* begin *

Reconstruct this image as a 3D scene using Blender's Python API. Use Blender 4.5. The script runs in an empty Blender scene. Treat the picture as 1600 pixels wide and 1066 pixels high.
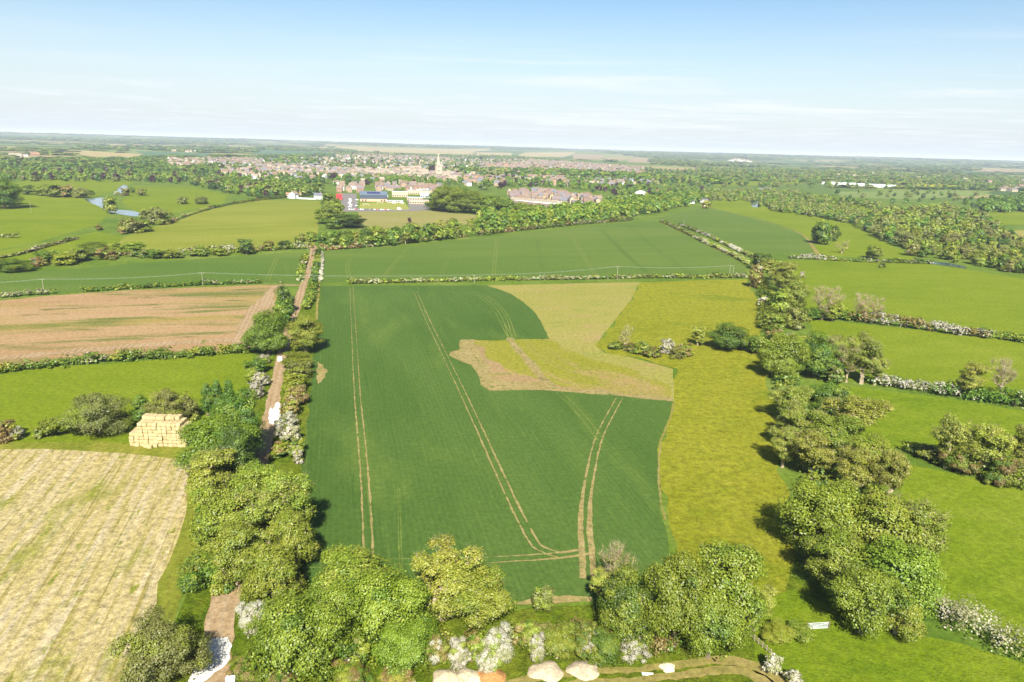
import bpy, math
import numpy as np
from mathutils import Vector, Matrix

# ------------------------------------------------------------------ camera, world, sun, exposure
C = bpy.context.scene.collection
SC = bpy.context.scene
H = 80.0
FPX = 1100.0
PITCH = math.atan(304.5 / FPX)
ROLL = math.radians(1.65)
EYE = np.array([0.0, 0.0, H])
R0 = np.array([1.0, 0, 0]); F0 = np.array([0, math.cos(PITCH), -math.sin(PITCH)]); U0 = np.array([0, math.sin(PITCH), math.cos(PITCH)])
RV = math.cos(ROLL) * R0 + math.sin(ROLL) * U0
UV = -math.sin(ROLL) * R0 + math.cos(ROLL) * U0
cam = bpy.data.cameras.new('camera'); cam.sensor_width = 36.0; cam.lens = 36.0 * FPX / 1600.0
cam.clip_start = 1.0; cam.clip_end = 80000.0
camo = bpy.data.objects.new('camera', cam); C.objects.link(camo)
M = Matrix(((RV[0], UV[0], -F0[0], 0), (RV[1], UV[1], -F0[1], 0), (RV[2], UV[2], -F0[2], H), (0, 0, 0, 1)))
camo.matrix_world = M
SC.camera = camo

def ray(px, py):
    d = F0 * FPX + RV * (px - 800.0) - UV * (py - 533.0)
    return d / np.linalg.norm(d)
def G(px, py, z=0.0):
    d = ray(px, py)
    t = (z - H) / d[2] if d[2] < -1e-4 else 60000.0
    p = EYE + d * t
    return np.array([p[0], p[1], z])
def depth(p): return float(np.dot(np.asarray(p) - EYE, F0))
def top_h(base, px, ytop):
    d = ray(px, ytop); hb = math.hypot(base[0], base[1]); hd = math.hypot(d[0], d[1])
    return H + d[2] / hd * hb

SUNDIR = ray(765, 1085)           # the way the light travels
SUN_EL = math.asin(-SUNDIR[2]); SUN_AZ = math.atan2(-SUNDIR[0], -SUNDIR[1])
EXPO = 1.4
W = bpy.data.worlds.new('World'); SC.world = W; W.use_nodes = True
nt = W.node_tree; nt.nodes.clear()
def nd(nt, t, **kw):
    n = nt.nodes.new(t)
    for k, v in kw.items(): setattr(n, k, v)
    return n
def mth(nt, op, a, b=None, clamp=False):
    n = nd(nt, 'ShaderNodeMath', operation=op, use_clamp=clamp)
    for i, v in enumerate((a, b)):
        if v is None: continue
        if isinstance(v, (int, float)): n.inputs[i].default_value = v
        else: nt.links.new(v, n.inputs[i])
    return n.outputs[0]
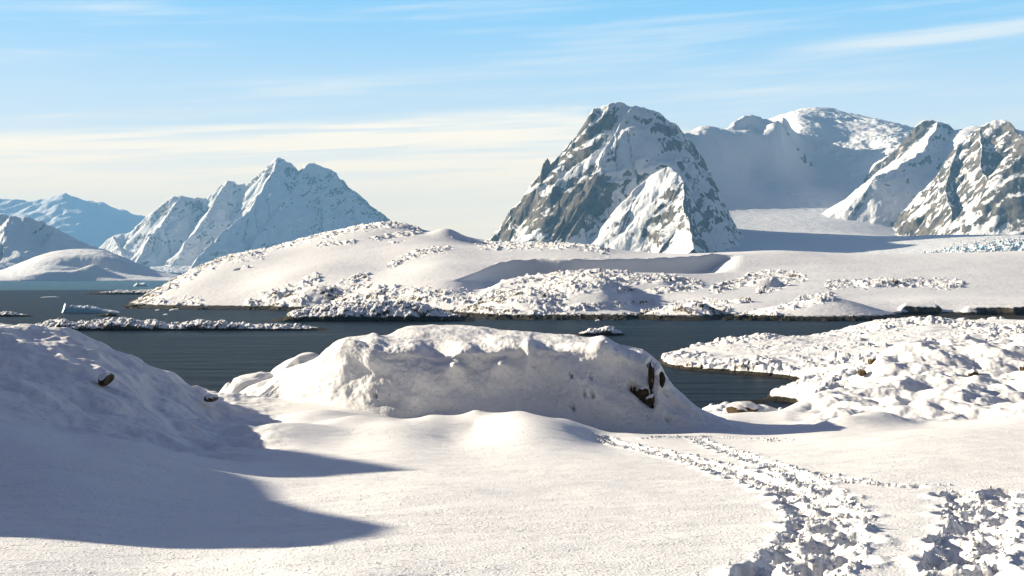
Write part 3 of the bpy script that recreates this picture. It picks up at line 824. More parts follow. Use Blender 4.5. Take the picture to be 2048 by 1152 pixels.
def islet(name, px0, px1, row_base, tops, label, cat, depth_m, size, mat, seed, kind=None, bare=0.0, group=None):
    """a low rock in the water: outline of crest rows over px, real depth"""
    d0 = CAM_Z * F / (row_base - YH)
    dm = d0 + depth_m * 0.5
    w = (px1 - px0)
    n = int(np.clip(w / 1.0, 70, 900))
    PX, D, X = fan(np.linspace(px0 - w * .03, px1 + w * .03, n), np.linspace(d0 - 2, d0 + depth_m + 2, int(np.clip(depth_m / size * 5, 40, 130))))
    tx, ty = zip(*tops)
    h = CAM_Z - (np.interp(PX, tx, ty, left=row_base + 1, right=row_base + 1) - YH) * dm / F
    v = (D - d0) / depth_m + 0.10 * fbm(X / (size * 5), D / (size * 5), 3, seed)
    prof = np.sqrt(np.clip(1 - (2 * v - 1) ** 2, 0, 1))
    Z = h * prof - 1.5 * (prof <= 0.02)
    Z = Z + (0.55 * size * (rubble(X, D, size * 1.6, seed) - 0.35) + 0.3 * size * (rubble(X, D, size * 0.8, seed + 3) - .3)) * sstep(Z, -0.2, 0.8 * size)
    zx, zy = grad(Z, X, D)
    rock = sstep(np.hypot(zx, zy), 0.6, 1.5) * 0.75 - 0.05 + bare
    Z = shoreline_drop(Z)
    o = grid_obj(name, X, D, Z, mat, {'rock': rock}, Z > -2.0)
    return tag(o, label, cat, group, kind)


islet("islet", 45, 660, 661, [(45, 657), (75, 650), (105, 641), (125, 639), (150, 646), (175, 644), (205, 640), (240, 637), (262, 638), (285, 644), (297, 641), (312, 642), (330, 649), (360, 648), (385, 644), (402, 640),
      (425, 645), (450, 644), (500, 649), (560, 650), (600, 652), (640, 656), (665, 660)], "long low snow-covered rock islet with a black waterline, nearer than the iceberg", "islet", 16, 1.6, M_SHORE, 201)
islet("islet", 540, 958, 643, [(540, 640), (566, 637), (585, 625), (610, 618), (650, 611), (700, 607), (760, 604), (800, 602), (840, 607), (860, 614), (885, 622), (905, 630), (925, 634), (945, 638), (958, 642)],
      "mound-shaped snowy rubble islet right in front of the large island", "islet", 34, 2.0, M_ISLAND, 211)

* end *
* begin *

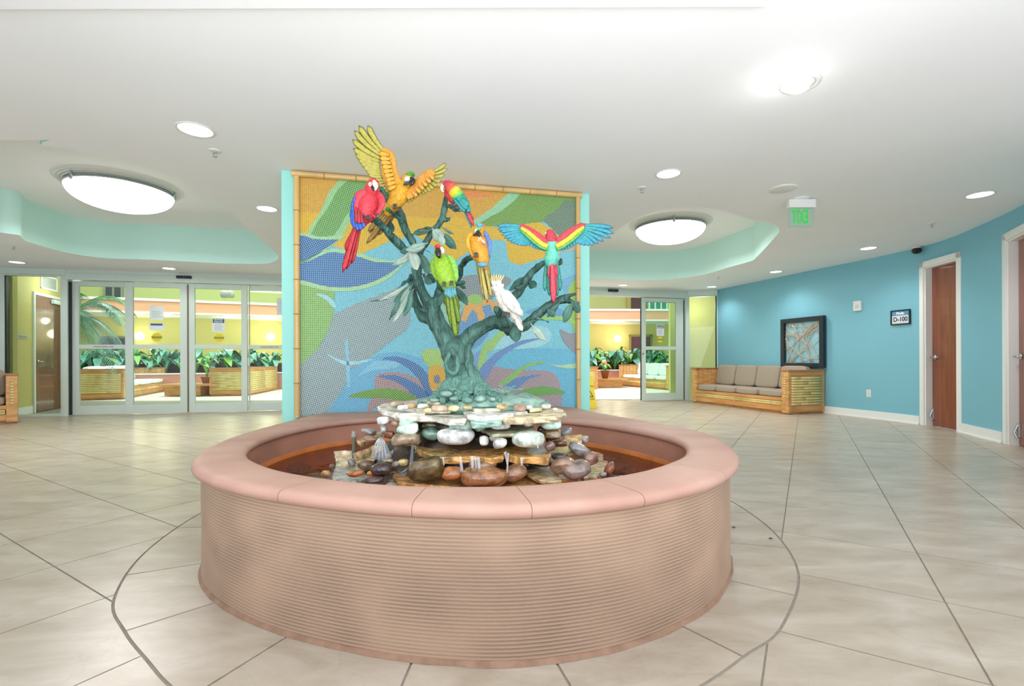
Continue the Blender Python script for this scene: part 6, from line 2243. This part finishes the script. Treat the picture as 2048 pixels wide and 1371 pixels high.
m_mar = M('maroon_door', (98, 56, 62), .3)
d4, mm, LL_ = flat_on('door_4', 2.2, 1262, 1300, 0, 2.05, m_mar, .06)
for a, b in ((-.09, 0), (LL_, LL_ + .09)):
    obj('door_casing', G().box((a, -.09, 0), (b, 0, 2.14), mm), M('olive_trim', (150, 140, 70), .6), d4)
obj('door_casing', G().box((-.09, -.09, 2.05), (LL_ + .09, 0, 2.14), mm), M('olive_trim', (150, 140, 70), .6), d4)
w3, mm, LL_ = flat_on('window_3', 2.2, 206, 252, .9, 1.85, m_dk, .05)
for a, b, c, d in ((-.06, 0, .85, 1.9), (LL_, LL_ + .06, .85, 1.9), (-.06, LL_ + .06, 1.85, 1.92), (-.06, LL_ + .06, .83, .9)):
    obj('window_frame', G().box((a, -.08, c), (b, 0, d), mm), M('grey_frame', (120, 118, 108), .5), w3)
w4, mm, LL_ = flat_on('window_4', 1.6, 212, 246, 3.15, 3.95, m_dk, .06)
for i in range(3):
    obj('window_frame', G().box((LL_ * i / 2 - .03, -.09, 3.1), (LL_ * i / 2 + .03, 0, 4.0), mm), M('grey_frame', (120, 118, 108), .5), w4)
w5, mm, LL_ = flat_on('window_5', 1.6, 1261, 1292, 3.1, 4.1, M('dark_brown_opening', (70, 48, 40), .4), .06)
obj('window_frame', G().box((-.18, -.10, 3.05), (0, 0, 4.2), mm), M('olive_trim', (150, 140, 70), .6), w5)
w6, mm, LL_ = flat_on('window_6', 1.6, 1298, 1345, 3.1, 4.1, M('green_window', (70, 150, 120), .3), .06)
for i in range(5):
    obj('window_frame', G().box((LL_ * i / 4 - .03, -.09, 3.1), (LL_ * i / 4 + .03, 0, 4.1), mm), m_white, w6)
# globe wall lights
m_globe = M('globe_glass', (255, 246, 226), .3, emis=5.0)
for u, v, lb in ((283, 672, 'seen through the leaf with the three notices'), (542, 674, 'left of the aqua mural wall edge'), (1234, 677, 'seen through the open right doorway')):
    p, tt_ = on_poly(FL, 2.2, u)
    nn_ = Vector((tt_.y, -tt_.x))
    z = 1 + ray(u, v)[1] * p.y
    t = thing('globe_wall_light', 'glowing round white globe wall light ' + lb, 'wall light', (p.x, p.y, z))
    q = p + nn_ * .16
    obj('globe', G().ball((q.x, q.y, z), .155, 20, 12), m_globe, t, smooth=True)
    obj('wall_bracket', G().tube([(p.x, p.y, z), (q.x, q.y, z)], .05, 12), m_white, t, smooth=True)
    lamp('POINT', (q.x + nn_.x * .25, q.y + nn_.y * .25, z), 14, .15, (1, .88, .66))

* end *

Look through the material above and print exactly the lines from the one containing "Write part 3" to the one containing "2.0, M_ISLAND, 211)", both included, and nothing more.

#### [EXPECTED ANSWER]
Write part 3 of the bpy script that recreates this picture. It picks up at line 824. More parts follow. Use Blender 4.5. Take the picture to be 2048 by 1152 pixels.
def islet(name, px0, px1, row_base, tops, label, cat, depth_m, size, mat, seed, kind=None, bare=0.0, group=None):
    """a low rock in the water: outline of crest rows over px, real depth"""
    d0 = CAM_Z * F / (row_base - YH)
    dm = d0 + depth_m * 0.5
    w = (px1 - px0)
    n = int(np.clip(w / 1.0, 70, 900))
    PX, D, X = fan(np.linspace(px0 - w * .03, px1 + w * .03, n), np.linspace(d0 - 2, d0 + depth_m + 2, int(np.clip(depth_m / size * 5, 40, 130))))
    tx, ty = zip(*tops)
    h = CAM_Z - (np.interp(PX, tx, ty, left=row_base + 1, right=row_base + 1) - YH) * dm / F
    v = (D - d0) / depth_m + 0.10 * fbm(X / (size * 5), D / (size * 5), 3, seed)
    prof = np.sqrt(np.clip(1 - (2 * v - 1) ** 2, 0, 1))
    Z = h * prof - 1.5 * (prof <= 0.02)
    Z = Z + (0.55 * size * (rubble(X, D, size * 1.6, seed) - 0.35) + 0.3 * size * (rubble(X, D, size * 0.8, seed + 3) - .3)) * sstep(Z, -0.2, 0.8 * size)
    zx, zy = grad(Z, X, D)
    rock = sstep(np.hypot(zx, zy), 0.6, 1.5) * 0.75 - 0.05 + bare
    Z = shoreline_drop(Z)
    o = grid_obj(name, X, D, Z, mat, {'rock': rock}, Z > -2.0)
    return tag(o, label, cat, group, kind)


islet("islet", 45, 660, 661, [(45, 657), (75, 650), (105, 641), (125, 639), (150, 646), (175, 644), (205, 640), (240, 637), (262, 638), (285, 644), (297, 641), (312, 642), (330, 649), (360, 648), (385, 644), (402, 640),
      (425, 645), (450, 644), (500, 649), (560, 650), (600, 652), (640, 656), (665, 660)], "long low snow-covered rock islet with a black waterline, nearer than the iceberg", "islet", 16, 1.6, M_SHORE, 201)
islet("islet", 540, 958, 643, [(540, 640), (566, 637), (585, 625), (610, 618), (650, 611), (700, 607), (760, 604), (800, 602), (840, 607), (860, 614), (885, 622), (905, 630), (925, 634), (945, 638), (958, 642)],
      "mound-shaped snowy rubble islet right in front of the large island", "islet", 34, 2.0, M_ISLAND, 211)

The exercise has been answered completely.